With the images removed, repeat the data below exactly.

**** INFORMATION SHOWN

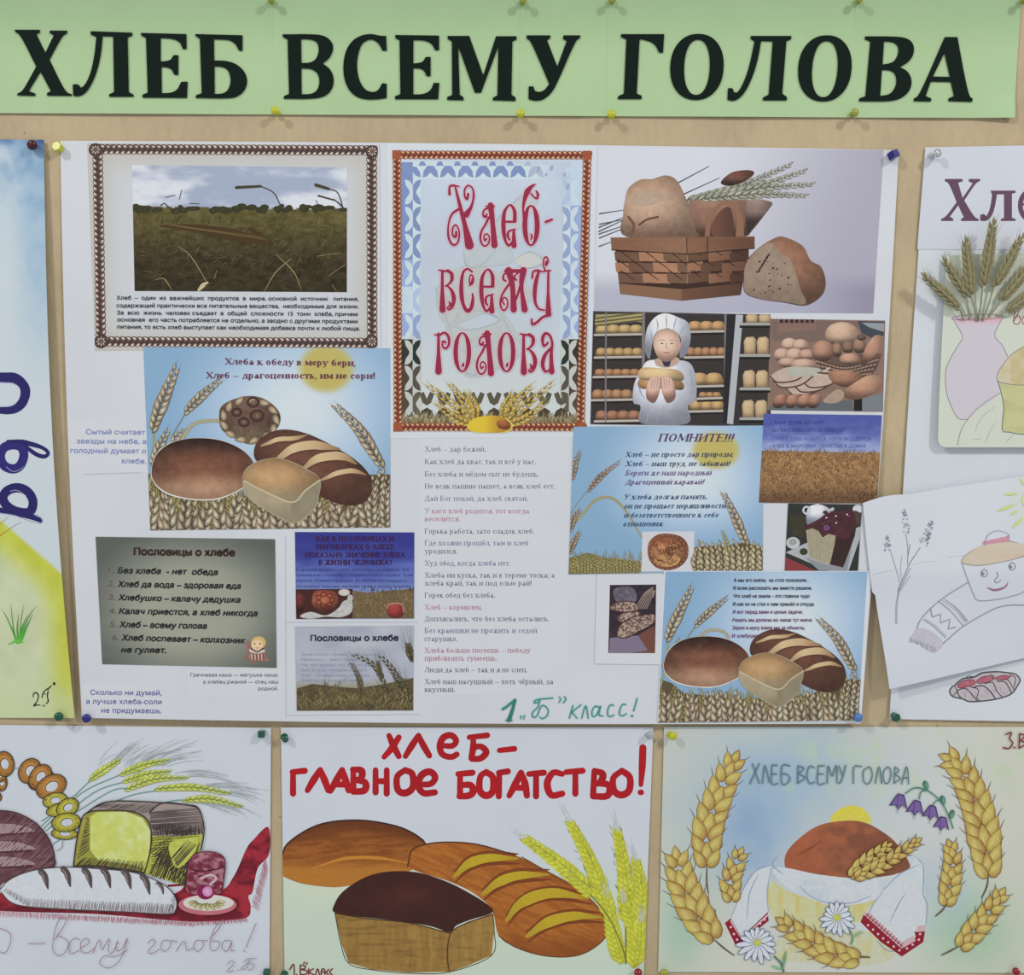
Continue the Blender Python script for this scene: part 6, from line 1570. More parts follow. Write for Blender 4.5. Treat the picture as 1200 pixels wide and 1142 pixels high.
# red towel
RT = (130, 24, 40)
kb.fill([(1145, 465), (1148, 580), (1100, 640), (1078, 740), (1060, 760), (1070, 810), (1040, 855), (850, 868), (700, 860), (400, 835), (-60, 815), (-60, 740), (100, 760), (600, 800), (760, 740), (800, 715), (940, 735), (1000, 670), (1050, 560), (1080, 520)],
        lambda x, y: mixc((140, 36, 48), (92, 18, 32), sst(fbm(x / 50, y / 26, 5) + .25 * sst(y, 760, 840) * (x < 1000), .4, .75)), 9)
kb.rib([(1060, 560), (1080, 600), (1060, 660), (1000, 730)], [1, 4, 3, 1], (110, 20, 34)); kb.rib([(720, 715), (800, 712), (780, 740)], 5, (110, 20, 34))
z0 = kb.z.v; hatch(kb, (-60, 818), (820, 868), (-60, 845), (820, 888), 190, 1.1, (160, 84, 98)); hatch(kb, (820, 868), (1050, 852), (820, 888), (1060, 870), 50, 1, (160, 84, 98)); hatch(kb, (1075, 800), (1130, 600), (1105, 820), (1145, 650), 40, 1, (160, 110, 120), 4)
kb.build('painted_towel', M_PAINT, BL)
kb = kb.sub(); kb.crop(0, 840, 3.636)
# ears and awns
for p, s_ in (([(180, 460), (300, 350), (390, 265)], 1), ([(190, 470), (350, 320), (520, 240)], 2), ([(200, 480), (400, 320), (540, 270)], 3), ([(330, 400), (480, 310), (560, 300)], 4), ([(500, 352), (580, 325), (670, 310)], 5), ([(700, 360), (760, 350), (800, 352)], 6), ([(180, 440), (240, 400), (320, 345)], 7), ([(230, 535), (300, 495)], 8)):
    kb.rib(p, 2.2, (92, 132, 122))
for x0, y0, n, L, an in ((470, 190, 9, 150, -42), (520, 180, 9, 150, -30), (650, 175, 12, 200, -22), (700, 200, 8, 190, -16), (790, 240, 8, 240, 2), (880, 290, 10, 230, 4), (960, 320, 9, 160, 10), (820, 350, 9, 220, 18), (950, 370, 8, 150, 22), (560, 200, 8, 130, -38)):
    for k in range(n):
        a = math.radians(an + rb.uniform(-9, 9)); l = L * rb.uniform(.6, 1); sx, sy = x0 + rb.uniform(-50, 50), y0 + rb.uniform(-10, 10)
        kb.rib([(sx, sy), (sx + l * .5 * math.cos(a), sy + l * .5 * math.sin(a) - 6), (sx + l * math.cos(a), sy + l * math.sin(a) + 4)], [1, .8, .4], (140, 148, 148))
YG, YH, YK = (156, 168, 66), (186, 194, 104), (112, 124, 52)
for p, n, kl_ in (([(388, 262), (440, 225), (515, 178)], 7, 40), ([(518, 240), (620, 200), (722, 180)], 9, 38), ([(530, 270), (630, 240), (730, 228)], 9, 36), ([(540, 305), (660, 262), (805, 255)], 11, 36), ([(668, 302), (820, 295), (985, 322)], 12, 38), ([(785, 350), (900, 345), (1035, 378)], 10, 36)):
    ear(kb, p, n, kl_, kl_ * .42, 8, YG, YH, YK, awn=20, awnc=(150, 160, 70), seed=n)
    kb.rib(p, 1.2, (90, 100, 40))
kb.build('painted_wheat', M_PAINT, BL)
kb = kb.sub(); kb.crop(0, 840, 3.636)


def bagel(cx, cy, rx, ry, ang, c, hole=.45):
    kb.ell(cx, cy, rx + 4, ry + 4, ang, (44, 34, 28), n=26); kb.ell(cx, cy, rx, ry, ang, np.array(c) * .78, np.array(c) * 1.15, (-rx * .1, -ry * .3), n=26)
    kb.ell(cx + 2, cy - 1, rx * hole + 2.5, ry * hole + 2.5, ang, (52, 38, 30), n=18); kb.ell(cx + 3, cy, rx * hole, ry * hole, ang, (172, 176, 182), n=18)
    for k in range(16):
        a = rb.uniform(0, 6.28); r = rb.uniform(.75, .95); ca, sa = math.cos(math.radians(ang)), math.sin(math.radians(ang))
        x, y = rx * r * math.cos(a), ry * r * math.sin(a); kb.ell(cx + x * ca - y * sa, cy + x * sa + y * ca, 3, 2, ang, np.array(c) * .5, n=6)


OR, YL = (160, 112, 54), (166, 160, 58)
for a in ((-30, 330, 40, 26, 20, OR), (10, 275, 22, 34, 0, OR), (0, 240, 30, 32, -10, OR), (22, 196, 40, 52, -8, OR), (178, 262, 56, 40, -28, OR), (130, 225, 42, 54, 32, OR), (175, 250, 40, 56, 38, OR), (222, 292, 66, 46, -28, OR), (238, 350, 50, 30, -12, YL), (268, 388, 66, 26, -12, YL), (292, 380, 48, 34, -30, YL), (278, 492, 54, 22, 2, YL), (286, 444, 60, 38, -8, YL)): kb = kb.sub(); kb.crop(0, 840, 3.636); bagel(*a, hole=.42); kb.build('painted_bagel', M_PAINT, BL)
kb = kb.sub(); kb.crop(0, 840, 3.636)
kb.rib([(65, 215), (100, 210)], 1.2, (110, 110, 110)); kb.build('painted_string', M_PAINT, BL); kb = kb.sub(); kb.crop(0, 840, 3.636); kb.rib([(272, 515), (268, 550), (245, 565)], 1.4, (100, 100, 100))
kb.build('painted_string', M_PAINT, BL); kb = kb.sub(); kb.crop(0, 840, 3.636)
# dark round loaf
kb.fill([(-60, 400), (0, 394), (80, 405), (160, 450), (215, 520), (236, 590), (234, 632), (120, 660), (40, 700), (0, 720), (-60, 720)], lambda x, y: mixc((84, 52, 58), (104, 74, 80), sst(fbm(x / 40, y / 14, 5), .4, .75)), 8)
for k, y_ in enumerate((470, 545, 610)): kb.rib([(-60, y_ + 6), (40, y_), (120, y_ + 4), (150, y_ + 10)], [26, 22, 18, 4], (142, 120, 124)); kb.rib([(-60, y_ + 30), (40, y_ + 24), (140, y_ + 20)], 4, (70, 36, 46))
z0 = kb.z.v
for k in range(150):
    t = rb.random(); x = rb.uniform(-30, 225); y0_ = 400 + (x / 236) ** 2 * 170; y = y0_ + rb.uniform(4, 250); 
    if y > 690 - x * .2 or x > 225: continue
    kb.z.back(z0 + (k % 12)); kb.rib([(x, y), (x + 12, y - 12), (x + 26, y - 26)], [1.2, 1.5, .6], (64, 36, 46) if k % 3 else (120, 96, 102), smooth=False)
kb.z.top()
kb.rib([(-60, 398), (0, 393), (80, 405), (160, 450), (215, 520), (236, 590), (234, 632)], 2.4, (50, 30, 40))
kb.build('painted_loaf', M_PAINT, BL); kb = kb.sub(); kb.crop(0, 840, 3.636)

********

# REPLY TO THE TASK
Continue the Blender Python script for this scene: part 6, from line 1570. More parts follow. Write for Blender 4.5. Treat the picture as 1200 pixels wide and 1142 pixels high.
# red towel
RT = (130, 24, 40)
kb.fill([(1145, 465), (1148, 580), (1100, 640), (1078, 740), (1060, 760), (1070, 810), (1040, 855), (850, 868), (700, 860), (400, 835), (-60, 815), (-60, 740), (100, 760), (600, 800), (760, 740), (800, 715), (940, 735), (1000, 670), (1050, 560), (1080, 520)],
        lambda x, y: mixc((140, 36, 48), (92, 18, 32), sst(fbm(x / 50, y / 26, 5) + .25 * sst(y, 760, 840) * (x < 1000), .4, .75)), 9)
kb.rib([(1060, 560), (1080, 600), (1060, 660), (1000, 730)], [1, 4, 3, 1], (110, 20, 34)); kb.rib([(720, 715), (800, 712), (780, 740)], 5, (110, 20, 34))
z0 = kb.z.v; hatch(kb, (-60, 818), (820, 868), (-60, 845), (820, 888), 190, 1.1, (160, 84, 98)); hatch(kb, (820, 868), (1050, 852), (820, 888), (1060, 870), 50, 1, (160, 84, 98)); hatch(kb, (1075, 800), (1130, 600), (1105, 820), (1145, 650), 40, 1, (160, 110, 120), 4)
kb.build('painted_towel', M_PAINT, BL)
kb = kb.sub(); kb.crop(0, 840, 3.636)
# ears and awns
for p, s_ in (([(180, 460), (300, 350), (390, 265)], 1), ([(190, 470), (350, 320), (520, 240)], 2), ([(200, 480), (400, 320), (540, 270)], 3), ([(330, 400), (480, 310), (560, 300)], 4), ([(500, 352), (580, 325), (670, 310)], 5), ([(700, 360), (760, 350), (800, 352)], 6), ([(180, 440), (240, 400), (320, 345)], 7), ([(230, 535), (300, 495)], 8)):
    kb.rib(p, 2.2, (92, 132, 122))
for x0, y0, n, L, an in ((470, 190, 9, 150, -42), (520, 180, 9, 150, -30), (650, 175, 12, 200, -22), (700, 200, 8, 190, -16), (790, 240, 8, 240, 2), (880, 290, 10, 230, 4), (960, 320, 9, 160, 10), (820, 350, 9, 220, 18), (950, 370, 8, 150, 22), (560, 200, 8, 130, -38)):
    for k in range(n):
        a = math.radians(an + rb.uniform(-9, 9)); l = L * rb.uniform(.6, 1); sx, sy = x0 + rb.uniform(-50, 50), y0 + rb.uniform(-10, 10)
        kb.rib([(sx, sy), (sx + l * .5 * math.cos(a), sy + l * .5 * math.sin(a) - 6), (sx + l * math.cos(a), sy + l * math.sin(a) + 4)], [1, .8, .4], (140, 148, 148))
YG, YH, YK = (156, 168, 66), (186, 194, 104), (112, 124, 52)
for p, n, kl_ in (([(388, 262), (440, 225), (515, 178)], 7, 40), ([(518, 240), (620, 200), (722, 180)], 9, 38), ([(530, 270), (630, 240), (730, 228)], 9, 36), ([(540, 305), (660, 262), (805, 255)], 11, 36), ([(668, 302), (820, 295), (985, 322)], 12, 38), ([(785, 350), (900, 345), (1035, 378)], 10, 36)):
    ear(kb, p, n, kl_, kl_ * .42, 8, YG, YH, YK, awn=20, awnc=(150, 160, 70), seed=n)
    kb.rib(p, 1.2, (90, 100, 40))
kb.build('painted_wheat', M_PAINT, BL)
kb = kb.sub(); kb.crop(0, 840, 3.636)


def bagel(cx, cy, rx, ry, ang, c, hole=.45):
    kb.ell(cx, cy, rx + 4, ry + 4, ang, (44, 34, 28), n=26); kb.ell(cx, cy, rx, ry, ang, np.array(c) * .78, np.array(c) * 1.15, (-rx * .1, -ry * .3), n=26)
    kb.ell(cx + 2, cy - 1, rx * hole + 2.5, ry * hole + 2.5, ang, (52, 38, 30), n=18); kb.ell(cx + 3, cy, rx * hole, ry * hole, ang, (172, 176, 182), n=18)
    for k in range(16):
        a = rb.uniform(0, 6.28); r = rb.uniform(.75, .95); ca, sa = math.cos(math.radians(ang)), math.sin(math.radians(ang))
        x, y = rx * r * math.cos(a), ry * r * math.sin(a); kb.ell(cx + x * ca - y * sa, cy + x * sa + y * ca, 3, 2, ang, np.array(c) * .5, n=6)


OR, YL = (160, 112, 54), (166, 160, 58)
for a in ((-30, 330, 40, 26, 20, OR), (10, 275, 22, 34, 0, OR), (0, 240, 30, 32, -10, OR), (22, 196, 40, 52, -8, OR), (178, 262, 56, 40, -28, OR), (130, 225, 42, 54, 32, OR), (175, 250, 40, 56, 38, OR), (222, 292, 66, 46, -28, OR), (238, 350, 50, 30, -12, YL), (268, 388, 66, 26, -12, YL), (292, 380, 48, 34, -30, YL), (278, 492, 54, 22, 2, YL), (286, 444, 60, 38, -8, YL)): kb = kb.sub(); kb.crop(0, 840, 3.636); bagel(*a, hole=.42); kb.build('painted_bagel', M_PAINT, BL)
kb = kb.sub(); kb.crop(0, 840, 3.636)
kb.rib([(65, 215), (100, 210)], 1.2, (110, 110, 110)); kb.build('painted_string', M_PAINT, BL); kb = kb.sub(); kb.crop(0, 840, 3.636); kb.rib([(272, 515), (268, 550), (245, 565)], 1.4, (100, 100, 100))
kb.build('painted_string', M_PAINT, BL); kb = kb.sub(); kb.crop(0, 840, 3.636)
# dark round loaf
kb.fill([(-60, 400), (0, 394), (80, 405), (160, 450), (215, 520), (236, 590), (234, 632), (120, 660), (40, 700), (0, 720), (-60, 720)], lambda x, y: mixc((84, 52, 58), (104, 74, 80), sst(fbm(x / 40, y / 14, 5), .4, .75)), 8)
for k, y_ in enumerate((470, 545, 610)): kb.rib([(-60, y_ + 6), (40, y_), (120, y_ + 4), (150, y_ + 10)], [26, 22, 18, 4], (142, 120, 124)); kb.rib([(-60, y_ + 30), (40, y_ + 24), (140, y_ + 20)], 4, (70, 36, 46))
z0 = kb.z.v
for k in range(150):
    t = rb.random(); x = rb.uniform(-30, 225); y0_ = 400 + (x / 236) ** 2 * 170; y = y0_ + rb.uniform(4, 250); 
    if y > 690 - x * .2 or x > 225: continue
    kb.z.back(z0 + (k % 12)); kb.rib([(x, y), (x + 12, y - 12), (x + 26, y - 26)], [1.2, 1.5, .6], (64, 36, 46) if k % 3 else (120, 96, 102), smooth=False)
kb.z.top()
kb.rib([(-60, 398), (0, 393), (80, 405), (160, 450), (215, 520), (236, 590), (234, 632)], 2.4, (50, 30, 40))
kb.build('painted_loaf', M_PAINT, BL); kb = kb.sub(); kb.crop(0, 840, 3.636)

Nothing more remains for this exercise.